> **JOB**: Copy exactly, please, the lines of the data from its start through the line containing "ol = [cp(x, y) for x, y in crom(out_line, 7)]".

-------

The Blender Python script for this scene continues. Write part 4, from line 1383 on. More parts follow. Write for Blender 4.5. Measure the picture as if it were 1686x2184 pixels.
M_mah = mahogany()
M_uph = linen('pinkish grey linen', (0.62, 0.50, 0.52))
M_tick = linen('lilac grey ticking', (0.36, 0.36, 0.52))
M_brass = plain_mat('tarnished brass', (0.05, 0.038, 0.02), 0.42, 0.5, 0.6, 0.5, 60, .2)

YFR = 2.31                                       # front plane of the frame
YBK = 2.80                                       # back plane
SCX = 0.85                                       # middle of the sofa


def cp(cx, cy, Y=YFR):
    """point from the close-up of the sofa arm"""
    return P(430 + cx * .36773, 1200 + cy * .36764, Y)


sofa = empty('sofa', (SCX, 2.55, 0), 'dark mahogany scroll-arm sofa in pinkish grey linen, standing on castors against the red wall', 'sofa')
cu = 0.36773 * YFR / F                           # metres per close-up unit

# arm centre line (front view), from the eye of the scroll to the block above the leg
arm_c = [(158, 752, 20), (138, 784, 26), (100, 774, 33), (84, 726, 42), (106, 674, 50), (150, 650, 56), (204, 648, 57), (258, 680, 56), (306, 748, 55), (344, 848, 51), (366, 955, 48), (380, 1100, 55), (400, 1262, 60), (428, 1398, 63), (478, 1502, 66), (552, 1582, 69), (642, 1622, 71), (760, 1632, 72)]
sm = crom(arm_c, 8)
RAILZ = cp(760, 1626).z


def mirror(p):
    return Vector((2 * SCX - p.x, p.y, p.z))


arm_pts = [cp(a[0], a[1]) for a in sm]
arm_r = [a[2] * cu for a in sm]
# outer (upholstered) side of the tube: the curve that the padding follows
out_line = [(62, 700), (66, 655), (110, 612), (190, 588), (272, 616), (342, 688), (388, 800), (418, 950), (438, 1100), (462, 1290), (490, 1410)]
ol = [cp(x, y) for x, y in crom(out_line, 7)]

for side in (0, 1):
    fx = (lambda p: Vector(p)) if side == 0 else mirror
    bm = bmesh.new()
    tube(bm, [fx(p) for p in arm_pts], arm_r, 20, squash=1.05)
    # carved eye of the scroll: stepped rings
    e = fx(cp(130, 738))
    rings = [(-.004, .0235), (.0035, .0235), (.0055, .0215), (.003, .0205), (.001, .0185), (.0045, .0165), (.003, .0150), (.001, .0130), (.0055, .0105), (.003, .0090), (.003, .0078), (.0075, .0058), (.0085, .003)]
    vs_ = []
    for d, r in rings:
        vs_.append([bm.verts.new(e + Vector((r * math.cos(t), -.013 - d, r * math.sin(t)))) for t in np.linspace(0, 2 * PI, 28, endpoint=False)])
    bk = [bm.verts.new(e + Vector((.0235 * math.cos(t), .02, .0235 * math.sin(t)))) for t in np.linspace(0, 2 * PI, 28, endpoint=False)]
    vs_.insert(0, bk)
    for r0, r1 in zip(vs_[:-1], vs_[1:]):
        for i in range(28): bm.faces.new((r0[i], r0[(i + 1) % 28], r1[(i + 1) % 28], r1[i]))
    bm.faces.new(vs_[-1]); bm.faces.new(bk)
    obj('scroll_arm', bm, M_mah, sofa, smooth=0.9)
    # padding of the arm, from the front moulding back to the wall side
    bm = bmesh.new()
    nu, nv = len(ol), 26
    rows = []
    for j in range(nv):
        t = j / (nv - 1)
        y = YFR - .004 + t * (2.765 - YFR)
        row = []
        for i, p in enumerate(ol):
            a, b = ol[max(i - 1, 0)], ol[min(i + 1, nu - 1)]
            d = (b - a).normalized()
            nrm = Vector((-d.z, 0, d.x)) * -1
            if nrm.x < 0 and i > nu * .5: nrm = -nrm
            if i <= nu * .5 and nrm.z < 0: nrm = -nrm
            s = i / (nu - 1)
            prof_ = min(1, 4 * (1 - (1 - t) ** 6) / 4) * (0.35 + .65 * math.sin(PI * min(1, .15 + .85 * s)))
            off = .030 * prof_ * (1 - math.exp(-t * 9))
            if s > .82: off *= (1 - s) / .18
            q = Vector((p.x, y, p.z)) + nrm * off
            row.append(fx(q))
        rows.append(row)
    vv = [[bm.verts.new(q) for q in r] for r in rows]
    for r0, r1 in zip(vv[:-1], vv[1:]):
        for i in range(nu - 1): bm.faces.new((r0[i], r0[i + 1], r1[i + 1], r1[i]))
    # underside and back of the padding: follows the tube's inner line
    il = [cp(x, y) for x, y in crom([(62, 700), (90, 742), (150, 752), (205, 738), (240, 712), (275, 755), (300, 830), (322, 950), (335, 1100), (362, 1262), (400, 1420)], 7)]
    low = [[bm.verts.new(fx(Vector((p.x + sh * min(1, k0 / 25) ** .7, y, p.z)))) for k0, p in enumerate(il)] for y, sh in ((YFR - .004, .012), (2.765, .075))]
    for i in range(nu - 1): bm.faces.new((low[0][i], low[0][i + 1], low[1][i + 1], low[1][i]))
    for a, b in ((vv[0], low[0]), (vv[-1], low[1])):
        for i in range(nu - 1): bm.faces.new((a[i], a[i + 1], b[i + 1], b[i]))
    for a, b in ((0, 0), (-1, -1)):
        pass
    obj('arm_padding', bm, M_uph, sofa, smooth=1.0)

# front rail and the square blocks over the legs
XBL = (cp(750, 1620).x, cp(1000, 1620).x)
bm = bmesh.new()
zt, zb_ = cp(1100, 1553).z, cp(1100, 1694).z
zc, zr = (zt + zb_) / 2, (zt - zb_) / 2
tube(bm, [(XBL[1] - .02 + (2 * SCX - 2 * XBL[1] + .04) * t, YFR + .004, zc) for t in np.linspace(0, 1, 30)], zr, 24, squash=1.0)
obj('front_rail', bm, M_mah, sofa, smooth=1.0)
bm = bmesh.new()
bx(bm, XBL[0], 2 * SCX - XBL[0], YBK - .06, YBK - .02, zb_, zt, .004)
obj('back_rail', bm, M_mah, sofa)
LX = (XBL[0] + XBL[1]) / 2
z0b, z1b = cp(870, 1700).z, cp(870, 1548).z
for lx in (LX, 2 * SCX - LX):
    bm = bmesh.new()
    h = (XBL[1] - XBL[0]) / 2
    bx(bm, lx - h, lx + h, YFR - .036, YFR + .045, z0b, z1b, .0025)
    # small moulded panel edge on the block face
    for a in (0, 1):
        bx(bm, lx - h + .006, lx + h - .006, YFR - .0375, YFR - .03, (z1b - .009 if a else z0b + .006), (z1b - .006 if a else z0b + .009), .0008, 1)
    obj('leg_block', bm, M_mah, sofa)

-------

> **SOLUTION FOR THIS TASK**:
The Blender Python script for this scene continues. Write part 4, from line 1383 on. More parts follow. Write for Blender 4.5. Measure the picture as if it were 1686x2184 pixels.
M_mah = mahogany()
M_uph = linen('pinkish grey linen', (0.62, 0.50, 0.52))
M_tick = linen('lilac grey ticking', (0.36, 0.36, 0.52))
M_brass = plain_mat('tarnished brass', (0.05, 0.038, 0.02), 0.42, 0.5, 0.6, 0.5, 60, .2)

YFR = 2.31                                       # front plane of the frame
YBK = 2.80                                       # back plane
SCX = 0.85                                       # middle of the sofa


def cp(cx, cy, Y=YFR):
    """point from the close-up of the sofa arm"""
    return P(430 + cx * .36773, 1200 + cy * .36764, Y)


sofa = empty('sofa', (SCX, 2.55, 0), 'dark mahogany scroll-arm sofa in pinkish grey linen, standing on castors against the red wall', 'sofa')
cu = 0.36773 * YFR / F                           # metres per close-up unit

# arm centre line (front view), from the eye of the scroll to the block above the leg
arm_c = [(158, 752, 20), (138, 784, 26), (100, 774, 33), (84, 726, 42), (106, 674, 50), (150, 650, 56), (204, 648, 57), (258, 680, 56), (306, 748, 55), (344, 848, 51), (366, 955, 48), (380, 1100, 55), (400, 1262, 60), (428, 1398, 63), (478, 1502, 66), (552, 1582, 69), (642, 1622, 71), (760, 1632, 72)]
sm = crom(arm_c, 8)
RAILZ = cp(760, 1626).z


def mirror(p):
    return Vector((2 * SCX - p.x, p.y, p.z))


arm_pts = [cp(a[0], a[1]) for a in sm]
arm_r = [a[2] * cu for a in sm]
# outer (upholstered) side of the tube: the curve that the padding follows
out_line = [(62, 700), (66, 655), (110, 612), (190, 588), (272, 616), (342, 688), (388, 800), (418, 950), (438, 1100), (462, 1290), (490, 1410)]
ol = [cp(x, y) for x, y in crom(out_line, 7)]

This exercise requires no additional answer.